Why does "natural" work so well on shoppers? It taps into what psychologists call the "appeal to nature fallacy" — the assumption that anything natural is automatically better than anything artificial.

This bias runs deep in human psychology. We evolved in natural environments, so our brains are wired to view "natural" as safe and "artificial" as potentially dangerous. Food marketers have weaponized this instinct.

Studies show that consumers will pay premium prices for products labeled "natural," often without reading the actual ingredient list. One survey found that 60% of Americans believe "natural" means a product contains no artificial ingredients, while 40% think it means the food is minimally processed.

Both assumptions are wrong.

What 'Natural' Actually Looks Like in Practice

Here's how loose the "natural" label really is:

Natural flavors can be chemically identical to artificial flavors — the only difference is whether the chemical compound originally came from a plant or animal source versus a lab. Natural vanilla flavoring often comes from beaver glands, while artificial vanilla comes from wood pulp. Guess which one most people would actually prefer?

Natural chicken can include birds that never saw sunlight, were fed antibiotics, and lived in cramped industrial facilities. As long as the processing doesn't involve certain synthetic additives, it qualifies as "natural."

Natural cereals regularly contain high fructose corn syrup, refined flour, and enough sugar to qualify as dessert. But since these ingredients technically come from natural sources (corn and wheat), companies can slap "natural" on the box.

The most absurd part? Companies can add synthetic vitamins to boost nutrition claims and still call the product "natural" because vitamins are considered "generally recognized as safe" by the FDA.

What You Should Look for Instead

If "natural" is meaningless, what should health-conscious shoppers focus on?

Read the ingredient list. This is where the real information lives. Ingredients are listed by weight, so if sugar (in any of its many forms) appears in the first three ingredients, you're looking at a high-sugar product regardless of what the front label claims.

Look for specific certifications. "Organic," "Non-GMO Project Verified," and "Certified Humane" all have actual standards and third-party oversight. These labels mean something because they're regulated.

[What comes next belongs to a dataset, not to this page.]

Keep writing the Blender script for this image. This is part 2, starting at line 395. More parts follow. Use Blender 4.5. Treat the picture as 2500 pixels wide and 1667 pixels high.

Focus on whole foods. The healthiest foods in the grocery store — fresh fruits, vegetables, and minimally processed items — rarely need to advertise how "natural" they are.

Understand processing levels. A product can be natural and still highly processed. Fruit juice is technically natural, but it's been stripped of fiber and concentrated into liquid sugar.

The Bottom Line

The "natural" label represents one of the food industry's most successful marketing coups: convincing millions of consumers to pay more for a word that means absolutely nothing in regulatory terms.

Next time you're grocery shopping and see "natural" on a package, remember that it's not a health claim — it's a sales pitch. The real information you need is in the ingredient list and nutrition facts, not the marketing copy on the front of the box.

Until the FDA decides to regulate the term (which seems unlikely given decades of industry resistance), "natural" will continue to be whatever food companies want it to be. Don't let a meaningless word make your food choices for you.